Beecher Lecture III: Will Willimon

Event time: 
Thursday, September 16, 2021 - 11:30am to 12:30pm
Location: 
Sterling Divinity Quadrangle (SDQ ), Yale Divinity School See map
409 Prospect Street
New Haven, CT 06511
Event description: 

https://livestream.com/yaledivinityschool
Will Willimon ’71 M.Div., Professor of the Practice of Christian Ministry at Duke Divinity School, will present the three-part Beecher Lectures at YDS September 14-16.
Dr. Willimon will present the three-part Beecher Lectures as a celebration of the 50th anniversary of his graduation from YDS. The theme for his lectures is “Preachers Dare: Speaking for God.” His three Beecher Lectures are:
•    Sept. 14: “Preaching: An Impossible Possibility”
•    Sept. 15: “Preaching: God Getting What God Wants”
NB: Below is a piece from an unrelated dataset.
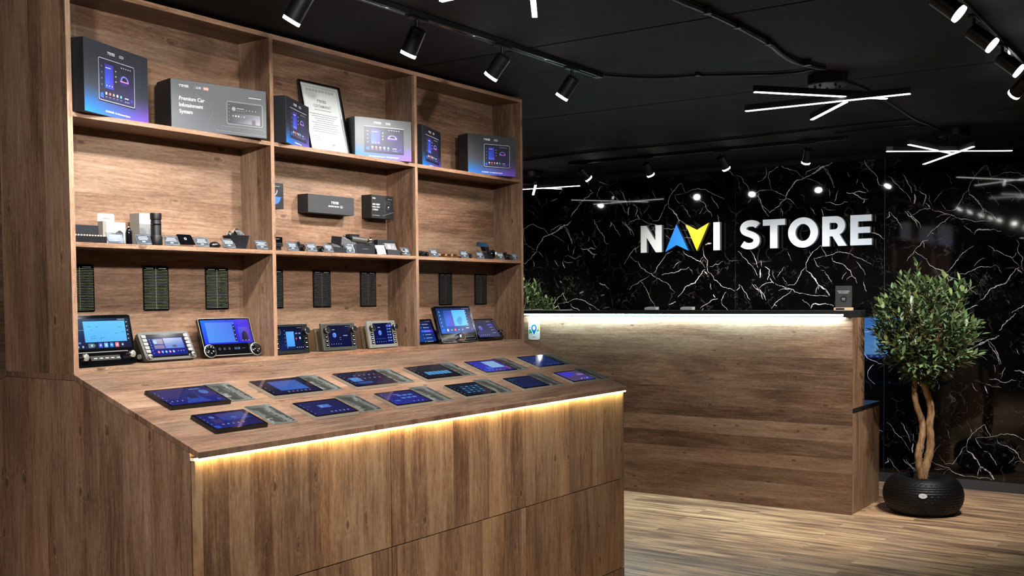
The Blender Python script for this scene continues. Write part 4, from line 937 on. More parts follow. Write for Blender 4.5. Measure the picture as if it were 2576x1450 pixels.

•    Sept. 16: “The One True Preacher”
All three lectures will take place at 11:30 a.m. in Marquand Chapel. Seating is limited to 80 people from the on-campus community; details on securing your place will be announced closer to the date. Alumni and other off-campus friends of the School are encouraged to watch the live broadcasts on the YDS Livestream channel or view the post-event videos on YouTube.
Will Willimon earned degrees from Wofford College (B.A.), Yale Divinity School (M.Div.), and Emory University (S.T.D.). A dozen colleges and universities have awarded him honorary degrees. He is the author of roughly 90 books and has served as Bishop of the United Methodist Church. One of his most recent books is Accidental Preacher: A Memoir, which portrays his formative years at YDS. For 20 years he was Dean of Duke University Chapel. Earlier this year, Will’s preaching was the subject of a PBS documentary, “A Will to Preach.” 
The recipient of the YDS Distinction in Ordained Ministry Award in 1992, Will, along with his wife, has established the Will and Patsy Willimon Scholarship at YDS.
In his Beecher Lectures, Dr. Willimon will explore what he describes as the “astounding claim” at the heart of Christian faith: the claim that God speaks. “Against all odds, preachers dare to speak to, with, and for the God who has spoken to us,” Will explains. “The best justification for the practice of Christian preaching is theological: God in Christ is determined to be in conversation with creation through a peculiar people who respond to God’s address by daring publicly to repeat what they’ve heard.” 
The title of his Beecher Lectures, “preachers dare,” was coined by Karl Barth, whose work Will began to study during his student days at YDS and has remained one of his long-standing research interests. It is also the title of a book Will published in 2020 (Abingdon Press). We will have copies of the book available for students to pick up at the lectures at no charge as long as the supply lasts, with the proviso that they read the book.
  
One of the most distinguished lecture series on preaching in the world, the Divinity School’s Lyman Beecher Lectureship was founded in 1871 by a gift from Henry W. Sage of Brooklyn, N.Y., as a memorial to “the great divine whose name it bears,” to sponsor an annual series of lectures on a topic appropriate to the work of the ministry.